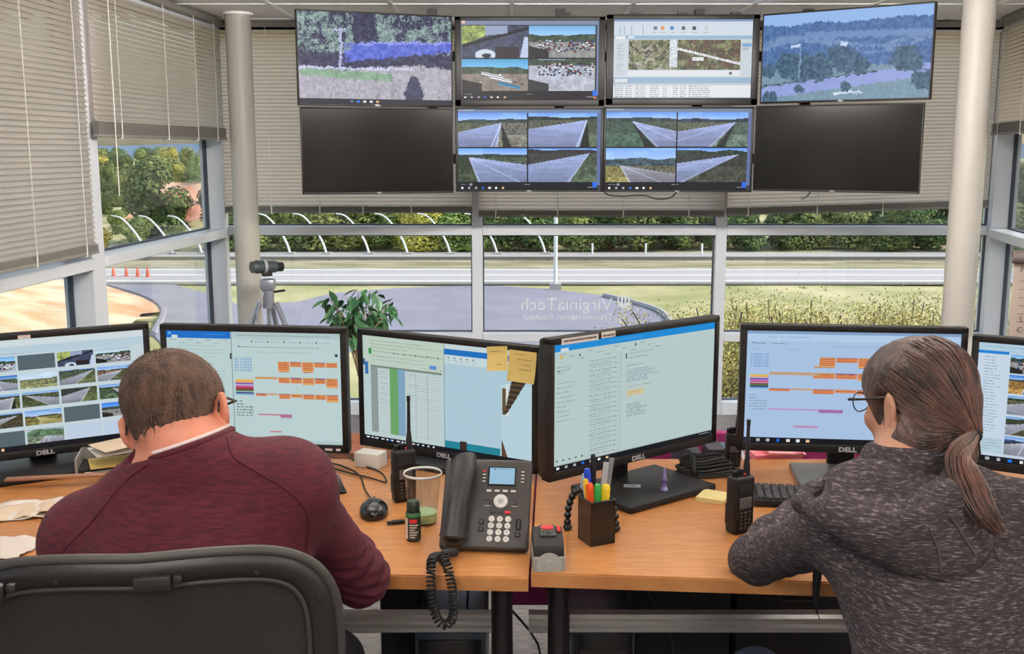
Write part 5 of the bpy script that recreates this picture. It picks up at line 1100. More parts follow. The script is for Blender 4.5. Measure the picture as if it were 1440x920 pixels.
# ficus by the window
p = at(505, 450, 4.6); fi = thing('potted_ficus', 'leafy green ficus tree in a pot by the back window', 'plant', (p.x, 4.6, 0))
MB().lathe([(0, .0), (.12, 0), (.16, .26), (.17, .28), (.15, .28), (.145, .24), (0, .24)], n=32).build('pot', mat('terracotta', rgb(150, 96, 72), .8), fi)
MB().lathe([(0, .236), (.145, .236)], n=24).build('soil', mat('soil', rgb(58, 44, 36), .95), fi)
tp_ = smooth_path([(.02, 0, .22), (.06, .01, .40), (.03, 0, .55), (-.02, .0, .74)], 5); tk = MB().tube(tp_, [.017 - .0004 * k for k in range(len(tp_))], 9).build('trunk', mat('ficus_bark', rgb(166, 132, 104), .8, var=.2, scale=30), fi, smooth=180)
rnd = random.Random(12); tipsF = []; bq = MB()
def zz(py): return at(505, py, 4.6).z
def xx(px_): return at(px_, 430, 4.6).x - p.x
ends = [(462, 424), (470, 412), (480, 440), (466, 446), (492, 418), (510, 406), (518, 412), (530, 414), (548, 424), (552, 438), (540, 446), (524, 440), (500, 436), (485, 452), (475, 458), (535, 458), (545, 452), (505, 450), (495, 462), (520, 462), (540, 466), (470, 466)]
for (ex, ey) in ends:
    a = Vector((-.01, 0, rnd.uniform(.58, .74))); e = Vector((xx(ex), rnd.uniform(-.13, .13), zz(ey))); m_ = (a + e) / 2 + Vector((0, rnd.uniform(-.02, .02), .05)); ph_ = smooth_path([a, m_, e], 5); bq.tube(ph_, [.005 - .0004 * k for k in range(len(ph_))], 5); tipsF += ph_[4:]
bq.build('branches', mat('ficus_twig', rgb(130, 110, 84), .8), fi, smooth=180)
M_fl = mat('ficus_leaf', rgb(36, 78, 50), .32, col2=rgb(84, 128, 78), scale=14, spec=.6)
vs = [(0, 0, 0), (.012, .018, .003), (.015, .036, .002), (.009, .054, -.002), (0, .068, -.008), (-.009, .054, -.002), (-.015, .036, .002), (-.012, .018, .003), (0, .036, -.002)]
lm = MB().add(vs, [(0, 1, 2, 8), (8, 2, 3, 4), (8, 4, 5, 6), (0, 8, 6, 7)]).mesh('leaf', M_fl, 180)
for k in range(250):
    c_ = tipsF[k % len(tipsF)]; q = c_ + Vector((rnd.gauss(0, .012), rnd.gauss(0, .02), rnd.gauss(0, .01)))
    o = link('leaf', lm, fi, q, (rnd.uniform(-1.5, -.3), rnd.uniform(-.5, .5), rnd.uniform(0, 6.28))); s_ = rnd.uniform(.75, 1.2); o.scale = (s_, s_, s_)

# lettering and emblem on the outside of the middle pane (reads from outside)
M_dec = bpy.data.materials.new('white_window_film'); M_dec.use_nodes = True; n = M_dec.node_tree; o_ = n.nodes['Material Output']; tl_ = n.nodes.new('ShaderNodeBsdfTranslucent'); tl_.inputs[0].default_value = (.95, .95, .97, 1); ax_ = n.nodes.new('ShaderNodeMixShader'); ax_.inputs[0].default_value = .6
n.links.new(n.nodes['Principled BSDF'].outputs[0], ax_.inputs[1]); n.links.new(tl_.outputs[0], ax_.inputs[2]); n.links.new(ax_.outputs[0], o_.inputs[0])
def decal(s_, px0, px1, py, size, nm, sx=1.0, off=0):
    me = text_mesh(s_, size, M_dec, extrude=.0004, align='CENTER', offset=off); xs_ = [v.co.x for v in me.vertices]; W0 = max(xs_) - min(xs_); mid = (max(xs_) + min(xs_)) / 2
    a, b_ = at(px0, py, 6.268), at(px1, py, 6.268); k = (b_.x - a.x) / W0
    for v in me.vertices: v.co.x = -(v.co.x - mid) * k
    me.flip_normals(); return me, ((a.x + b_.x) / 2, 6.268, a.z)
lg = thing('window_lettering', 'white mirrored institute lettering stuck on the middle back window', 'lettering', (at(800, 430, 6.268).x, 6.268, at(800, 436, 6.268).z))
for s_, a, b_, py, sz, nm in (('VirginiaTech', 733, 861, 436, .105, 'large_lettering'), ('Transportation Institute', 735, 862, 449.5, .052, 'small_lettering')):
    me, loc = decal(s_, a, b_, py, sz, nm); link(nm, me, lg, (loc[0] - lg.location.x, 0, loc[2] - lg.location.z))
q = at(877, 424, 6.268) - lg.location; k = 6.18 / F; b = MB()
sp = [(-9, 9), (-9, -5), (0, -11), (9, -5), (9, 9), (6.5, 9), (6.5, -1), (3.8, -2.5), (3.8, 9), (1.2, 9), (1.2, -4), (-1.2, -4), (-1.2, 9), (-3.8, 9), (-3.8, -2.5), (-6.5, -1), (-6.5, 9)]
b.prism([(x * k, z * k) for x, z in sp], -.0004, .0004, Matrix(((1, 0, 0, 0), (0, 0, -1, 0), (0, 1, 0, 0), (0, 0, 0, 1)))); o = b.build('emblem', M_dec, lg, loc=(q.x, 0, q.z))

# hanging wall chart at the right edge
p = at(1436, 400, 4.3); hc = thing('hanging_chart', 'rolled paper chart with black lines hanging at the right picture edge', 'chart', (p.x + .075, 4.3, 0), math.radians(-20))
M_ch = mat('tan_chart_paper', rgb(160, 143, 132), .8); zt_ = at(1436, 352, 4.3).z; zb_ = .62
MB().box((0, 0, (zt_ + zb_) / 2 - .02), (.20, .006, zt_ - zb_)).build('sheet', M_ch, hc)
MB().lathe([(.026, -.11), (.028, -.10), (.028, .10), (.026, .11), (0, .11)], n=20, M=Matrix.Translation((0, -.01, zt_ - .03)) @ Matrix.Rotation(PI / 2, 4, 'Y')).build('roll', mat('dark_roll', rgb(92, 80, 76), .6), hc)
b = MB()
for k in range(9): b.box((.01, -.0036, zt_ - .13 - k * .034), (.17, .0006, .002))
b.box((.02, -.0036, zt_ - .105), (.13, .0008, .012)); b.build('ruled_lines', M_ink, hc)
link('letter', text_mesh('F', .035, M_ink), hc, (-.068, -.004, zt_ - .092)); link('letter', text_mesh('S', .035, M_ink), hc, (-.06, -.004, zt_ - .30)); link('letter', text_mesh('C', .035, M_ink), hc, (-.06, -.004, zt_ - .345))
for x in (-.07, .07): MB().tube([(x, 0, .02), (x, 0, zb_)], .008, 8).build('stand_post', M_dk, hc)
MB().box((0, 0, .012), (.3, .3, .022), bev=.004).build('stand_foot', M_dk, hc)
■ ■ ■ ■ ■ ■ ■
**What the exercise asks:**
Return to the listing above and set it down exactly, leaving out its pictures.

**Solution to the problem:**
Write part 5 of the bpy script that recreates this picture. It picks up at line 1100. More parts follow. The script is for Blender 4.5. Measure the picture as if it were 1440x920 pixels.
# ficus by the window
p = at(505, 450, 4.6); fi = thing('potted_ficus', 'leafy green ficus tree in a pot by the back window', 'plant', (p.x, 4.6, 0))
MB().lathe([(0, .0), (.12, 0), (.16, .26), (.17, .28), (.15, .28), (.145, .24), (0, .24)], n=32).build('pot', mat('terracotta', rgb(150, 96, 72), .8), fi)
MB().lathe([(0, .236), (.145, .236)], n=24).build('soil', mat('soil', rgb(58, 44, 36), .95), fi)
tp_ = smooth_path([(.02, 0, .22), (.06, .01, .40), (.03, 0, .55), (-.02, .0, .74)], 5); tk = MB().tube(tp_, [.017 - .0004 * k for k in range(len(tp_))], 9).build('trunk', mat('ficus_bark', rgb(166, 132, 104), .8, var=.2, scale=30), fi, smooth=180)
rnd = random.Random(12); tipsF = []; bq = MB()
def zz(py): return at(505, py, 4.6).z
def xx(px_): return at(px_, 430, 4.6).x - p.x
ends = [(462, 424), (470, 412), (480, 440), (466, 446), (492, 418), (510, 406), (518, 412), (530, 414), (548, 424), (552, 438), (540, 446), (524, 440), (500, 436), (485, 452), (475, 458), (535, 458), (545, 452), (505, 450), (495, 462), (520, 462), (540, 466), (470, 466)]
for (ex, ey) in ends:
    a = Vector((-.01, 0, rnd.uniform(.58, .74))); e = Vector((xx(ex), rnd.uniform(-.13, .13), zz(ey))); m_ = (a + e) / 2 + Vector((0, rnd.uniform(-.02, .02), .05)); ph_ = smooth_path([a, m_, e], 5); bq.tube(ph_, [.005 - .0004 * k for k in range(len(ph_))], 5); tipsF += ph_[4:]
bq.build('branches', mat('ficus_twig', rgb(130, 110, 84), .8), fi, smooth=180)
M_fl = mat('ficus_leaf', rgb(36, 78, 50), .32, col2=rgb(84, 128, 78), scale=14, spec=.6)
vs = [(0, 0, 0), (.012, .018, .003), (.015, .036, .002), (.009, .054, -.002), (0, .068, -.008), (-.009, .054, -.002), (-.015, .036, .002), (-.012, .018, .003), (0, .036, -.002)]
lm = MB().add(vs, [(0, 1, 2, 8), (8, 2, 3, 4), (8, 4, 5, 6), (0, 8, 6, 7)]).mesh('leaf', M_fl, 180)
for k in range(250):
    c_ = tipsF[k % len(tipsF)]; q = c_ + Vector((rnd.gauss(0, .012), rnd.gauss(0, .02), rnd.gauss(0, .01)))
    o = link('leaf', lm, fi, q, (rnd.uniform(-1.5, -.3), rnd.uniform(-.5, .5), rnd.uniform(0, 6.28))); s_ = rnd.uniform(.75, 1.2); o.scale = (s_, s_, s_)

# lettering and emblem on the outside of the middle pane (reads from outside)
M_dec = bpy.data.materials.new('white_window_film'); M_dec.use_nodes = True; n = M_dec.node_tree; o_ = n.nodes['Material Output']; tl_ = n.nodes.new('ShaderNodeBsdfTranslucent'); tl_.inputs[0].default_value = (.95, .95, .97, 1); ax_ = n.nodes.new('ShaderNodeMixShader'); ax_.inputs[0].default_value = .6
n.links.new(n.nodes['Principled BSDF'].outputs[0], ax_.inputs[1]); n.links.new(tl_.outputs[0], ax_.inputs[2]); n.links.new(ax_.outputs[0], o_.inputs[0])
def decal(s_, px0, px1, py, size, nm, sx=1.0, off=0):
    me = text_mesh(s_, size, M_dec, extrude=.0004, align='CENTER', offset=off); xs_ = [v.co.x for v in me.vertices]; W0 = max(xs_) - min(xs_); mid = (max(xs_) + min(xs_)) / 2
    a, b_ = at(px0, py, 6.268), at(px1, py, 6.268); k = (b_.x - a.x) / W0
    for v in me.vertices: v.co.x = -(v.co.x - mid) * k
    me.flip_normals(); return me, ((a.x + b_.x) / 2, 6.268, a.z)
lg = thing('window_lettering', 'white mirrored institute lettering stuck on the middle back window', 'lettering', (at(800, 430, 6.268).x, 6.268, at(800, 436, 6.268).z))
for s_, a, b_, py, sz, nm in (('VirginiaTech', 733, 861, 436, .105, 'large_lettering'), ('Transportation Institute', 735, 862, 449.5, .052, 'small_lettering')):
    me, loc = decal(s_, a, b_, py, sz, nm); link(nm, me, lg, (loc[0] - lg.location.x, 0, loc[2] - lg.location.z))
q = at(877, 424, 6.268) - lg.location; k = 6.18 / F; b = MB()
sp = [(-9, 9), (-9, -5), (0, -11), (9, -5), (9, 9), (6.5, 9), (6.5, -1), (3.8, -2.5), (3.8, 9), (1.2, 9), (1.2, -4), (-1.2, -4), (-1.2, 9), (-3.8, 9), (-3.8, -2.5), (-6.5, -1), (-6.5, 9)]
b.prism([(x * k, z * k) for x, z in sp], -.0004, .0004, Matrix(((1, 0, 0, 0), (0, 0, -1, 0), (0, 1, 0, 0), (0, 0, 0, 1)))); o = b.build('emblem', M_dec, lg, loc=(q.x, 0, q.z))

# hanging wall chart at the right edge
p = at(1436, 400, 4.3); hc = thing('hanging_chart', 'rolled paper chart with black lines hanging at the right picture edge', 'chart', (p.x + .075, 4.3, 0), math.radians(-20))
M_ch = mat('tan_chart_paper', rgb(160, 143, 132), .8); zt_ = at(1436, 352, 4.3).z; zb_ = .62
MB().box((0, 0, (zt_ + zb_) / 2 - .02), (.20, .006, zt_ - zb_)).build('sheet', M_ch, hc)
MB().lathe([(.026, -.11), (.028, -.10), (.028, .10), (.026, .11), (0, .11)], n=20, M=Matrix.Translation((0, -.01, zt_ - .03)) @ Matrix.Rotation(PI / 2, 4, 'Y')).build('roll', mat('dark_roll', rgb(92, 80, 76), .6), hc)
b = MB()
for k in range(9): b.box((.01, -.0036, zt_ - .13 - k * .034), (.17, .0006, .002))
b.box((.02, -.0036, zt_ - .105), (.13, .0008, .012)); b.build('ruled_lines', M_ink, hc)
link('letter', text_mesh('F', .035, M_ink), hc, (-.068, -.004, zt_ - .092)); link('letter', text_mesh('S', .035, M_ink), hc, (-.06, -.004, zt_ - .30)); link('letter', text_mesh('C', .035, M_ink), hc, (-.06, -.004, zt_ - .345))
for x in (-.07, .07): MB().tube([(x, 0, .02), (x, 0, zb_)], .008, 8).build('stand_post', M_dk, hc)
MB().box((0, 0, .012), (.3, .3, .022), bev=.004).build('stand_foot', M_dk, hc)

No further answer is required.